'''

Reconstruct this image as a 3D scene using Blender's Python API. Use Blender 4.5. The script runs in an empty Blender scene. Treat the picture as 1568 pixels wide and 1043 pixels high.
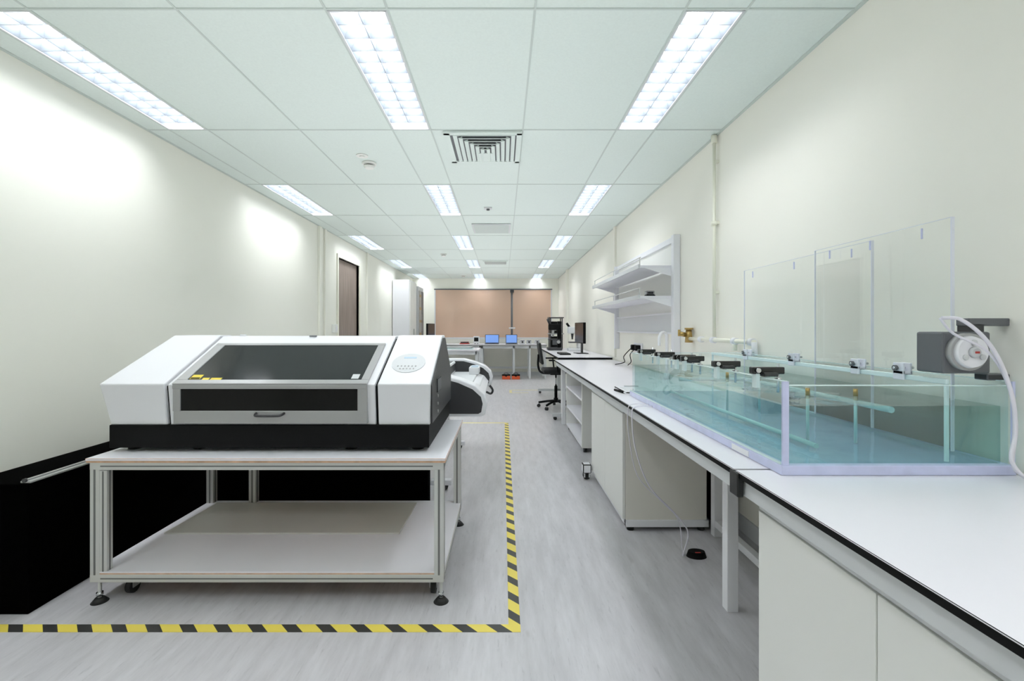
import bpy, bmesh, math, random
from mathutils import Vector, Matrix
random.seed(4)
sc = bpy.context.scene
sc.view_settings.view_transform = 'Standard'
sc.view_settings.look = 'None'
sc.view_settings.exposure = 0.1
sc.view_settings.gamma = 1.12

# ------------------------------------------------------------ materials
def lin(c):
    r = []
    for v in c[:3]:
        v = v/255.0
        r.append(v/12.92 if v <= 0.04045 else ((v+0.055)/1.055)**2.4)
    return (r[0], r[1], r[2], 1.0)

def mat(name, rgb, rough=0.5, metal=0.0, var=0.0, vscale=4.0, spec=0.5, emit=0.0, stretch=None, coat=0.0):
    m = bpy.data.materials.new(name); m.use_nodes = True
    nt = m.node_tree; b = nt.nodes['Principled BSDF']
    b.inputs['Base Color'].default_value = lin(rgb)
    b.inputs['Roughness'].default_value = rough
    b.inputs['Metallic'].default_value = metal
    b.inputs['Specular IOR Level'].default_value = spec
    b.inputs['Coat Weight'].default_value = coat
    if emit > 0:
        b.inputs['Emission Color'].default_value = lin(rgb)
        b.inputs['Emission Strength'].default_value = emit
    if var > 0:
        tc = nt.nodes.new('ShaderNodeTexCoord'); mp = nt.nodes.new('ShaderNodeMapping')
        if stretch: mp.inputs['Scale'].default_value = stretch
        nz = nt.nodes.new('ShaderNodeTexNoise'); nz.inputs['Scale'].default_value = vscale
        nz.inputs['Detail'].default_value = 5
        rp = nt.nodes.new('ShaderNodeValToRGB')
        lo = [max(0, c*(1-var)) for c in rgb]; hi = [min(255, c*(1+var)) for c in rgb]
        rp.color_ramp.elements[0].position = 0.3; rp.color_ramp.elements[1].position = 0.7
        rp.color_ramp.elements[0].color = lin(lo); rp.color_ramp.elements[1].color = lin(hi)
        nt.links.new(tc.outputs['Object'], mp.inputs['Vector'])
        nt.links.new(mp.outputs['Vector'], nz.inputs['Vector'])
        nt.links.new(nz.outputs['Fac'], rp.inputs['Fac'])
        nt.links.new(rp.outputs['Color'], b.inputs['Base Color'])
    return m

def emis(name, rgb, s):
    m = bpy.data.materials.new(name); m.use_nodes = True
    nt = m.node_tree; nt.nodes.clear()
    o = nt.nodes.new('ShaderNodeOutputMaterial'); e = nt.nodes.new('ShaderNodeEmission')
    e.inputs['Color'].default_value = lin(rgb); e.inputs['Strength'].default_value = s
    nt.links.new(e.outputs[0], o.inputs[0]); return m

def clear(name, rgb, f0=0.04, bump=0.0, bscale=6, rough=0.0, fmax=0.9):
    """clear plastic / water: tinted see-through with Schlick-style reflection"""
    m = bpy.data.materials.new(name); m.use_nodes = True
    nt = m.node_tree; nt.nodes.clear()
    o = nt.nodes.new('ShaderNodeOutputMaterial')
    t = nt.nodes.new('ShaderNodeBsdfTransparent'); t.inputs['Color'].default_value = lin(rgb)
    g = nt.nodes.new('ShaderNodeBsdfGlossy'); g.inputs['Roughness'].default_value = rough
    lw = nt.nodes.new('ShaderNodeLayerWeight'); lw.inputs['Blend'].default_value = 0.5
    pw = nt.nodes.new('ShaderNodeMath'); pw.operation = 'POWER'; pw.inputs[1].default_value = 5
    mr = nt.nodes.new('ShaderNodeMapRange'); mr.inputs['To Min'].default_value = f0; mr.inputs['To Max'].default_value = fmax
    mx = nt.nodes.new('ShaderNodeMixShader')
    nt.links.new(lw.outputs['Facing'], pw.inputs[0]); nt.links.new(pw.outputs[0], mr.inputs['Value'])
    nt.links.new(mr.outputs[0], mx.inputs[0]); nt.links.new(t.outputs[0], mx.inputs[1]); nt.links.new(g.outputs[0], mx.inputs[2])
    nt.links.new(mx.outputs[0], o.inputs['Surface'])
    if bump > 0:
        tc = nt.nodes.new('ShaderNodeTexCoord'); nz = nt.nodes.new('ShaderNodeTexNoise'); nz.inputs['Scale'].default_value = bscale
        bp = nt.nodes.new('ShaderNodeBump'); bp.inputs['Strength'].default_value = bump; bp.inputs['Distance'].default_value = 0.02
        nt.links.new(tc.outputs['Object'], nz.inputs['Vector']); nt.links.new(nz.outputs['Fac'], bp.inputs['Height'])
        nt.links.new(bp.outputs[0], g.inputs['Normal'])
    return m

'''

**The exercise**. Return exactly what appears from the opening line of the material through the line with "sc.view_settings.gamma = 1.12", apart from the pictures.

**Correct output**.
Reconstruct this image as a 3D scene using Blender's Python API. Use Blender 4.5. The script runs in an empty Blender scene. Treat the picture as 1568 pixels wide and 1043 pixels high.
import bpy, bmesh, math, random
from mathutils import Vector, Matrix
random.seed(4)
sc = bpy.context.scene
sc.view_settings.view_transform = 'Standard'
sc.view_settings.look = 'None'
sc.view_settings.exposure = 0.1
sc.view_settings.gamma = 1.12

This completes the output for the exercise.